March 18 Monday – Sam was in St. Louis with his mother, Jane Clemens, and sister, Pamela. He wrote Orion on this date about visiting a museum and seeing Frederic E. Church’s oil painting, Heart of the Andes. He also wrote of his mother’s disapproval of a dance, the Schottische (like the Polka) that he, his sister, and Miss Castle took part of [MTL 1: 116]. Note: The source for this letter in the printed volume was Paine’s text; Here are transcribed parts of the letter that have surfaced since, from MTP’s “drop-in” letter file, as follows:

March 20, 1861

March 20 Wednesday – The Alonzo Child left for New Orleans.
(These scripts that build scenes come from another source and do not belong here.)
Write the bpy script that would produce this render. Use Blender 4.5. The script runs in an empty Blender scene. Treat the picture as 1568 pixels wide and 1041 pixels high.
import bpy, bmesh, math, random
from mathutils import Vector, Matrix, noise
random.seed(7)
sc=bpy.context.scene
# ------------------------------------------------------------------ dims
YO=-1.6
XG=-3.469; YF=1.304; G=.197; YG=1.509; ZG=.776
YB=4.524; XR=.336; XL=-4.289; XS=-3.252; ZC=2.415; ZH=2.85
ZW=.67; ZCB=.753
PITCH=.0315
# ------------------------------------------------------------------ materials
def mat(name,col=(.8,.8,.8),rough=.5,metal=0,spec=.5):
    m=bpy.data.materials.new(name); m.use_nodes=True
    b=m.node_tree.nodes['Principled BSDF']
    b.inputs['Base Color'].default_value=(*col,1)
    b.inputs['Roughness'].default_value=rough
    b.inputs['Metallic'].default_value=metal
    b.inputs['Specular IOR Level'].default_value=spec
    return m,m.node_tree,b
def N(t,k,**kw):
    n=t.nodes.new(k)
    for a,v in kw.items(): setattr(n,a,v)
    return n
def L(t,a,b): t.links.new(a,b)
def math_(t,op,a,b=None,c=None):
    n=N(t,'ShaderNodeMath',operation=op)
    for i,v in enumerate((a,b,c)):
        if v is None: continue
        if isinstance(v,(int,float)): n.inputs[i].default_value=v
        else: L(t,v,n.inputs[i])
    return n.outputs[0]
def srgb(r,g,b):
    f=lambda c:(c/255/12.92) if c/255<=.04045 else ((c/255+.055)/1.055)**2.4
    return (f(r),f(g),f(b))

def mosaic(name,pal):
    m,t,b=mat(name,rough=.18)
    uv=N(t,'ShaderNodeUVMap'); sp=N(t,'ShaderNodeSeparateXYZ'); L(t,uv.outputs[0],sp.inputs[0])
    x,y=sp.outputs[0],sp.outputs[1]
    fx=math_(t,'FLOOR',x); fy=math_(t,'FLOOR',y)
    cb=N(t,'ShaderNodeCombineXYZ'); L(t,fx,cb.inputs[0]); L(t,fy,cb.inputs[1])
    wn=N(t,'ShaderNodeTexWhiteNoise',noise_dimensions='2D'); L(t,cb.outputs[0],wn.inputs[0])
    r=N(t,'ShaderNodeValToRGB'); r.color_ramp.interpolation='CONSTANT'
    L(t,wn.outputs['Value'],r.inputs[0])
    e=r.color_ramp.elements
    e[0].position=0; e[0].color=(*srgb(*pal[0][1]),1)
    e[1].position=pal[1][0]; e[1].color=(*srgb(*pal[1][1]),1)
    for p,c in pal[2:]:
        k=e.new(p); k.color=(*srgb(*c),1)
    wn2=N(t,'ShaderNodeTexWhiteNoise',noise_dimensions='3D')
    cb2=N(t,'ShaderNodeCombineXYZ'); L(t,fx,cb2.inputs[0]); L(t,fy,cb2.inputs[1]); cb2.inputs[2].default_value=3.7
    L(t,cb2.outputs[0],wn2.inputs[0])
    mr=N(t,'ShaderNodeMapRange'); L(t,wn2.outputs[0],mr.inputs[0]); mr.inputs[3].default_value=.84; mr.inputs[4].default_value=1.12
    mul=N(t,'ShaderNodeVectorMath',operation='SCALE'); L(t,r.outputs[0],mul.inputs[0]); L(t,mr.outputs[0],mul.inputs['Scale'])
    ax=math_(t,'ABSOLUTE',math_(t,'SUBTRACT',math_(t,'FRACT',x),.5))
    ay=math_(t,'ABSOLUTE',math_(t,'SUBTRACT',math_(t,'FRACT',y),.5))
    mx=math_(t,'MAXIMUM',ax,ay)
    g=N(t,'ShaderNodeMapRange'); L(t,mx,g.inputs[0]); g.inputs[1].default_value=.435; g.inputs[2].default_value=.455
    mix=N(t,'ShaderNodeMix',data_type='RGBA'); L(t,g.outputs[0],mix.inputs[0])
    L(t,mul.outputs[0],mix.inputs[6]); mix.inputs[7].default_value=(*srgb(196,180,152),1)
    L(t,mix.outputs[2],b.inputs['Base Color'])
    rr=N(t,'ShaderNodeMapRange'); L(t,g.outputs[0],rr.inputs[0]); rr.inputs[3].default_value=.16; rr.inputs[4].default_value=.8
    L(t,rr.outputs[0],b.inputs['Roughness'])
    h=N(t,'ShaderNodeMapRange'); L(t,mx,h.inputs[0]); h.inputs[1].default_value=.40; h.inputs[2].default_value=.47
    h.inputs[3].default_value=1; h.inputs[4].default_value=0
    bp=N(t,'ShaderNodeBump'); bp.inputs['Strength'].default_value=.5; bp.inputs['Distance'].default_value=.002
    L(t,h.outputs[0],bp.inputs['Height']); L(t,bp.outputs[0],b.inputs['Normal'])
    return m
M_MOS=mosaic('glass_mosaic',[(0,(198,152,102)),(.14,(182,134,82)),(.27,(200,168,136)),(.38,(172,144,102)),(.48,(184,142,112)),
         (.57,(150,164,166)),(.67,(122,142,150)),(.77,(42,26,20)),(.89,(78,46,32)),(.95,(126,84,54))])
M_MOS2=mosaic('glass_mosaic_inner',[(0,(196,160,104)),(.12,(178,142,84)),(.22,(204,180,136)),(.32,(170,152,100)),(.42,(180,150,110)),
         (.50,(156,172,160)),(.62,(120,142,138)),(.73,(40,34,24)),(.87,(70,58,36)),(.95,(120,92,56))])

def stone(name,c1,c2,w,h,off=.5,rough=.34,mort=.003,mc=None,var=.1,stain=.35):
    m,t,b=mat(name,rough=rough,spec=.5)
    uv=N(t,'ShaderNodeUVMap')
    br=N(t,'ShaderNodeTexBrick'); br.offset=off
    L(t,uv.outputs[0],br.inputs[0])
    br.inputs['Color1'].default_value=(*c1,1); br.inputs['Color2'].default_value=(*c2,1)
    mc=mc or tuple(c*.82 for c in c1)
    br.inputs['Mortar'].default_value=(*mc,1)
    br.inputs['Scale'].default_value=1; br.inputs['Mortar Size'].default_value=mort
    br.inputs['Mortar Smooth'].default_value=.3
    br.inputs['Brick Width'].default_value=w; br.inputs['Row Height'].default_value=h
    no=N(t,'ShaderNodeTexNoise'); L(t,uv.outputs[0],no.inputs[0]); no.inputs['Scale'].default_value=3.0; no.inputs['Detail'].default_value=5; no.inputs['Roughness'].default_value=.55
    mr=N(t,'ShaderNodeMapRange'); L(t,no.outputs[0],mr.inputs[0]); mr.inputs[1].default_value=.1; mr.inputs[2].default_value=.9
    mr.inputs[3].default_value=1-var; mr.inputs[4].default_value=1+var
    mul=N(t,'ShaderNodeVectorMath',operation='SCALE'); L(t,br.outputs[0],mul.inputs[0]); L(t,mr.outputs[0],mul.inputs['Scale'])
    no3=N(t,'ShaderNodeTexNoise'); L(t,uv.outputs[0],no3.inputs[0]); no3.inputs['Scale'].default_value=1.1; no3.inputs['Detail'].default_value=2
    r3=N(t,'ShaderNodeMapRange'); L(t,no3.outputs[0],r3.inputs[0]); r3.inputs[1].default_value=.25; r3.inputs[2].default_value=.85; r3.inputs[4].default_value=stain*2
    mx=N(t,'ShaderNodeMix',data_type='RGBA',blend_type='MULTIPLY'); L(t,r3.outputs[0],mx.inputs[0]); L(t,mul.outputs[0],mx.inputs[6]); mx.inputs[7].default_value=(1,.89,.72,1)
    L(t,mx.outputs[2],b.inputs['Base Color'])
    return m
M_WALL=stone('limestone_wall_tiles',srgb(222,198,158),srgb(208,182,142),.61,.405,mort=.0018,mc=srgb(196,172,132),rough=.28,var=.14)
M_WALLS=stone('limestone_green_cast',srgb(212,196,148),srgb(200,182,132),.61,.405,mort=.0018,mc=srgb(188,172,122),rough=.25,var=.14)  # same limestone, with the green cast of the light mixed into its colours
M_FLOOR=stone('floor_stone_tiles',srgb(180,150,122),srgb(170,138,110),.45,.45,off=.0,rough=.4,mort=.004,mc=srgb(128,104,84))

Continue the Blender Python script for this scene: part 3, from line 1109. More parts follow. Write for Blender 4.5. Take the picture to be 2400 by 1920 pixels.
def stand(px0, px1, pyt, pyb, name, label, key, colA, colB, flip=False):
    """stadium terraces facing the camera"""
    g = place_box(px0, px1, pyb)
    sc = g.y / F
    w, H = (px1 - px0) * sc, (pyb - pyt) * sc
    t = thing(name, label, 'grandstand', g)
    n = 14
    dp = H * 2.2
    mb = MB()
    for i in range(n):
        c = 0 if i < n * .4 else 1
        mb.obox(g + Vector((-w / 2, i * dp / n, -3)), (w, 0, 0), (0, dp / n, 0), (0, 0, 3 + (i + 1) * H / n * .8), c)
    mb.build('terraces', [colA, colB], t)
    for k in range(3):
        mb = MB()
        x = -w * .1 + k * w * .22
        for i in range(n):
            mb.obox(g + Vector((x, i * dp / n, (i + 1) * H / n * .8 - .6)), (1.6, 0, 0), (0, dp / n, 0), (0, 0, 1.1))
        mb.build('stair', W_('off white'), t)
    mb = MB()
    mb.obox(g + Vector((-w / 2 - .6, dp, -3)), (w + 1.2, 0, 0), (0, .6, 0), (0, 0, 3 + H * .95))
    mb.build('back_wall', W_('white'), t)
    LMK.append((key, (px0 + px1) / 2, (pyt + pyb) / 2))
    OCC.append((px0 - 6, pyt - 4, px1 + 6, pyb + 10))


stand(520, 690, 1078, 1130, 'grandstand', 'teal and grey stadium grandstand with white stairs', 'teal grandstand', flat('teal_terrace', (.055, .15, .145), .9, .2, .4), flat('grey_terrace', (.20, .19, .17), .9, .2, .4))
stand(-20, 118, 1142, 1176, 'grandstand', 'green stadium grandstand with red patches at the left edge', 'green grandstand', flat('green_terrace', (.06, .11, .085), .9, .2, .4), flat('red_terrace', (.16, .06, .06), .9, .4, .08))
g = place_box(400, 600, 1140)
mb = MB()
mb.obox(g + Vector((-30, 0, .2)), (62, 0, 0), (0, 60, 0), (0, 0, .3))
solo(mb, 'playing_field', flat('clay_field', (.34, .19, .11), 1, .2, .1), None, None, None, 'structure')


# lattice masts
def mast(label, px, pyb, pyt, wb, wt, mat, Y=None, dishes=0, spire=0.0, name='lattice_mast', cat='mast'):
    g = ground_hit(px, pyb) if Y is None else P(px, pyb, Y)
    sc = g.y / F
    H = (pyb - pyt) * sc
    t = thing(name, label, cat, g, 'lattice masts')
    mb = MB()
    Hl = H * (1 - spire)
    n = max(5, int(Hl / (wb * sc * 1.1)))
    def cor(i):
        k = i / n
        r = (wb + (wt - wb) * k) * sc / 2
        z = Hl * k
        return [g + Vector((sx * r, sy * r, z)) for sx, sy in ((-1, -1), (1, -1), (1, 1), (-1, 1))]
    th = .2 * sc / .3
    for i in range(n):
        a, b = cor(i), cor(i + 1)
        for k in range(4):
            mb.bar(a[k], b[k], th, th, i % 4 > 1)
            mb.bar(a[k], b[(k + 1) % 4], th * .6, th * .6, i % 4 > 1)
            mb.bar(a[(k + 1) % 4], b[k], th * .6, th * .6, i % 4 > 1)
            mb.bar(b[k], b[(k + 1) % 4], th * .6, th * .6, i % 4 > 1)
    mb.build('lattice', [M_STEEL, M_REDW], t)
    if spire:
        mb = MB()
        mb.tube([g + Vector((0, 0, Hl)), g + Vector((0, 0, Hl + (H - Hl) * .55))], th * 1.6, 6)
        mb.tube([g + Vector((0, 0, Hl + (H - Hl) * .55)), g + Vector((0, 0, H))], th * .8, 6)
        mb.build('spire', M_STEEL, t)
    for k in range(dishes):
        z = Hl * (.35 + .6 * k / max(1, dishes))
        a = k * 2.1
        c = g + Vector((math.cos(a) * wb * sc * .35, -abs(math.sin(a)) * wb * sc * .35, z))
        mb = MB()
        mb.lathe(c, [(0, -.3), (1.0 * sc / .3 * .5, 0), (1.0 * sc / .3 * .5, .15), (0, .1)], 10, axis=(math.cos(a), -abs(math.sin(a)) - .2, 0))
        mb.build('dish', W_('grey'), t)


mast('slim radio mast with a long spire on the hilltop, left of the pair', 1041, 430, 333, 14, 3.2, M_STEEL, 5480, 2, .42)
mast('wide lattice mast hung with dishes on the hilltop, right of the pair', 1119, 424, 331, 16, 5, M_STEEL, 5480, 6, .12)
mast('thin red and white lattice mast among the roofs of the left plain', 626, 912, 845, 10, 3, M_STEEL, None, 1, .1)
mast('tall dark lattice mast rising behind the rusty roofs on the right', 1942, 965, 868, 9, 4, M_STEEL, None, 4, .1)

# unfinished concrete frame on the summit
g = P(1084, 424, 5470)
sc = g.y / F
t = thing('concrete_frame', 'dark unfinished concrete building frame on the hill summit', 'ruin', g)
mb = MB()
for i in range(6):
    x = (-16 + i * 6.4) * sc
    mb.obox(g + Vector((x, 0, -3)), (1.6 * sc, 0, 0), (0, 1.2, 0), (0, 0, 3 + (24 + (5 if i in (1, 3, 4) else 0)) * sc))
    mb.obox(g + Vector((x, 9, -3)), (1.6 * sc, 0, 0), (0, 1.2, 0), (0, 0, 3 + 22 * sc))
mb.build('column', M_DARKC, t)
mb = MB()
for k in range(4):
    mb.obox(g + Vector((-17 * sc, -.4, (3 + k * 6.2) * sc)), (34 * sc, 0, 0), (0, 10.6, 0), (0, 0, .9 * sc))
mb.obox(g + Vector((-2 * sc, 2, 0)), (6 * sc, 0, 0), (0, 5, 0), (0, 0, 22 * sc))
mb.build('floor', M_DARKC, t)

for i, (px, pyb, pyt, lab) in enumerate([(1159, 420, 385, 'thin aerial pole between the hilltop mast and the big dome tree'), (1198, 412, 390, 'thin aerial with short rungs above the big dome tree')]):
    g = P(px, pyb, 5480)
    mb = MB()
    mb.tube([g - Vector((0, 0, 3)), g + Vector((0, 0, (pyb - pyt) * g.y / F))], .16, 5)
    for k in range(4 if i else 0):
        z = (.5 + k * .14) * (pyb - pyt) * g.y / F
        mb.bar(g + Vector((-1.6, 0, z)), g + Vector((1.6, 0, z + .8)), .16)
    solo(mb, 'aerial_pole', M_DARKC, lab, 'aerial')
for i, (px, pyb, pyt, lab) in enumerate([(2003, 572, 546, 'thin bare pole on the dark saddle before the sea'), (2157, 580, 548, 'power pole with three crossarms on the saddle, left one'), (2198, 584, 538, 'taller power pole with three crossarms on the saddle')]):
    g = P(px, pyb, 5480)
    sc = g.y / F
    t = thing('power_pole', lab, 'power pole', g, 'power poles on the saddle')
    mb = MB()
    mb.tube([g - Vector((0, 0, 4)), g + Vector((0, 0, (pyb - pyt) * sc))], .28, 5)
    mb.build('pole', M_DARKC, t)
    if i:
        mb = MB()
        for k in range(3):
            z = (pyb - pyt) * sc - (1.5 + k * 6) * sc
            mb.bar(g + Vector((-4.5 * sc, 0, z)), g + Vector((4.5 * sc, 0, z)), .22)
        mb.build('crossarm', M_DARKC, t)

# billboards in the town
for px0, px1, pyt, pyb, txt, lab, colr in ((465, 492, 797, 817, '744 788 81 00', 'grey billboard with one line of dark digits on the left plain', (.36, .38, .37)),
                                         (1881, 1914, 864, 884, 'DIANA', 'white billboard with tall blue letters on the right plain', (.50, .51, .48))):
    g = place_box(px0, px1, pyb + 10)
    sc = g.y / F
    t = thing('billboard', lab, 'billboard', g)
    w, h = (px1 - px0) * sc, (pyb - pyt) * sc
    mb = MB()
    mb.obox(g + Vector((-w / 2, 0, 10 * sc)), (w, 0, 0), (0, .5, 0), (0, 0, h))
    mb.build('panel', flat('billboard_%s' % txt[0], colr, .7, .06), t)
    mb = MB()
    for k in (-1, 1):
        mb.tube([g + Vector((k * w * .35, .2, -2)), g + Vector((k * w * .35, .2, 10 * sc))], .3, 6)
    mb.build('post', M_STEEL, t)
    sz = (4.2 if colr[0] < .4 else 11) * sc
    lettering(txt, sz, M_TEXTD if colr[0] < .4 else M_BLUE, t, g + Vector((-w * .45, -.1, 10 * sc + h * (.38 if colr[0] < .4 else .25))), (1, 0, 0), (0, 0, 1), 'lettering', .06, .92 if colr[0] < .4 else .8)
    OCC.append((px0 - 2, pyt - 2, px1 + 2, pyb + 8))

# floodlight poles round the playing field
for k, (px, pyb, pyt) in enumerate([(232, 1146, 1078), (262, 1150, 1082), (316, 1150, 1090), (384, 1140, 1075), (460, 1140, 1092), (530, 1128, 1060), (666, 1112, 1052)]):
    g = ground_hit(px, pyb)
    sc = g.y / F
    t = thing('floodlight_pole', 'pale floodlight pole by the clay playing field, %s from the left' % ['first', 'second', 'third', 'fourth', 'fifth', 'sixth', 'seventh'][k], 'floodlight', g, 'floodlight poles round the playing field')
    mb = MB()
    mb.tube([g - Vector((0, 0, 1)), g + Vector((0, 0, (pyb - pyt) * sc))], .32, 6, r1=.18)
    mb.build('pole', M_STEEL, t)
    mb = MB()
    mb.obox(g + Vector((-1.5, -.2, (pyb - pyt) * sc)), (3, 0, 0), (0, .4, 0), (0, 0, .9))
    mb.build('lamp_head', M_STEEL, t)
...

According to records accessed at the Department of Commerce, Steamboat Inspection Service in St. Louis in 1925, Sam’s pilot license, initially issued Apr. 9, 1859 was renewed a second time on this day [The Twainian, January 1940].

April 18, 1861

April 18 Thursday – The Alonzo Child left for St. Louis. From Sam’s 1905 notebook entry: Alonzo Ch. heard of firing on Fort Sumter, April 18 at Vicksburg on way down (the day after it happened.) We hoisted stars & bars & played Dixie [Bates 36]. Note: Ft. Sumter was bombarded on Apr. 12, 1861.

April 26, 1861

April 26 Friday – Sam boarded the Hannibal City to Hannibal. Sam wrote Orion of his intention to travel to Hannibal to collect a debt (probably the $200 Will Bowen had borrowed). He asked Orion to bring or buy the book, Armageddon by Samuel D. Baldwin.
“My Dear Brother: / I am on the wing for Hannibal, to collect money due me. I shall return to St. Louis to-morrow. “Orion bring down ‘Armageddon’ with you if you have it. If not, buy it.” [MTL 1: 120]. Note: Armageddon, by Samuel D. Baldwin (1845); see source notes on this book.

April 27, 1861

April 27 Saturday – Orion arrived in Keokuk with his wife and daughter. That night he left alone for St. Louis to see his mother, brother, and sister [MTL 1: 121n3].

May 8, 1861

May 8 Wednesday – The Alonzo Child arrived in New Orleans. This was Sam’s last trip as a steamboat pilot. Captain DeHaven was a rabid secessionist who decided after reaching New Orleans not to return north, forcing Sam to find another way home.

May 14, 1861

May 14 Tuesday – Sam departed New Orleans as a passenger on the Nebraska. Commercial traffic was halted. This was the last boat allowed through the Union blockade at Memphis. Sam’s days as a river pilot were over, though he did not know it at the time. He would later wax nostalgic and eloquent about his idyllic career on the river. Just as his idyllic days of boyhood in Hannibal had abruptly ended, so too did his time on “the best job in the world.” Paine gives the name of the boat as the Uncle Sam: “I’ll think about it,” he said.

May 21, 1861

May 21 Tuesday – Sam arrived in St. Louis. Sam hid out in the Moffett residence, fearful of being arrested by Union agents and forced to pilot a gunboat. He stayed there for a few weeks [MTL 1: 121]. During his stay he was invited to visit his cousin James Lampton, also in St. Louis. James was Jane Lampton Clemens’ first cousin, and the model for Colonel Mulberry Sellers in The Gilded Age. Sam stayed at James’ house for a few days. It was during this stay when the famous “turnips and water” dinner was served.

May 22, 1861

May 22 Wednesday – The Polar Star Masonic Lodge Number Seventy-nine of St. Louis initiated Sam Clemens an Entered Apprentice, the next step up [Jones 364]. Note: Strong gives May 21 for the initiation [88].

June 12, 1861

June 12 Wednesday – Sam was probably no longer hiding out at his sister’s, for on this date he was raised to Master Mason (second degree) in the Polar Star Masonic Lodge Number Seventy-nine of St. Louis [Jones 364].